A Hong Kong architect thinks 'tube homes' made from concrete pipes can be a solution to the world's housing crisis

  • Hong Kong has one of the worst housing crises in the world, and has been ranked the least affordable city for housing for the last eight years.
  • Hong Kong architect James Law has designed a low-cost solution to the problem: stackable, retro-fitted water pipe "tube homes" called "O-Pods" that could be rented cheaply to young people.
  • Law sees the design as an "open-source" solution for housing crises around the world.
  • The first O-Pod development is being built in Shenzhen, China and due to open in July.

Hong Kong has one of the worst housing crises in the world, with property prices so high that a single parking spot sold for $664,000 last year and all but the wealthiest are stuck renting tiny apartments with an ever-proliferating range of colorful names: micro-flats, nano apartments, coffin apartments, and cage homes.

It's gotten so bad that the city has been ranked the least affordable city for housing in the world for eight years running, according to the Annual Demographia International Housing Affordability Survey.

"We are facing a tangible affordability problem in our cities," architect James Law told Business Insider. "It is almost beyond the reach of most people to afford to live in a proper home in Hong Kong

Law thinks he may have a solution: a retro-fitted concrete water pipe.

The idea came to him last August when he was overseeing a construction site. He noticed some leftover concrete pipes at the site and found that they were large, strong, safe, and not being used.
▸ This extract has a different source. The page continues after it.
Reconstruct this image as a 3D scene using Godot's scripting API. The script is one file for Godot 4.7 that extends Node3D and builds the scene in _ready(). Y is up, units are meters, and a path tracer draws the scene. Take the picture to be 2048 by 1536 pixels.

Law designed and built the prototype for the O-Pod in less than a month.

The O-Pod wasn't Law's first "crazy project" - he tries to challenge himself with one each year - but it is the first to garner attention across the world. Within months, the O-Pod had been written up in the New Y0rk Times, the South China Morning Post, BBC News, and Business Insider. And he has received inquiries about the design from firms in New Zealand, South Africa and Hawaii.

In April, Law signed a contract with a developer in Shenzhen, China to build the first O-Pod complex.

"​The big dream of mine is not necessarily me doing it, but a global community of people who share the same values using this as an open source design to share around the world," Law said.

"If we can work with governments, and even private landowners and manufacturers, we could very cheaply build the O-Pods, and we could rent them out very cheaply to young people who are struggling to afford housing."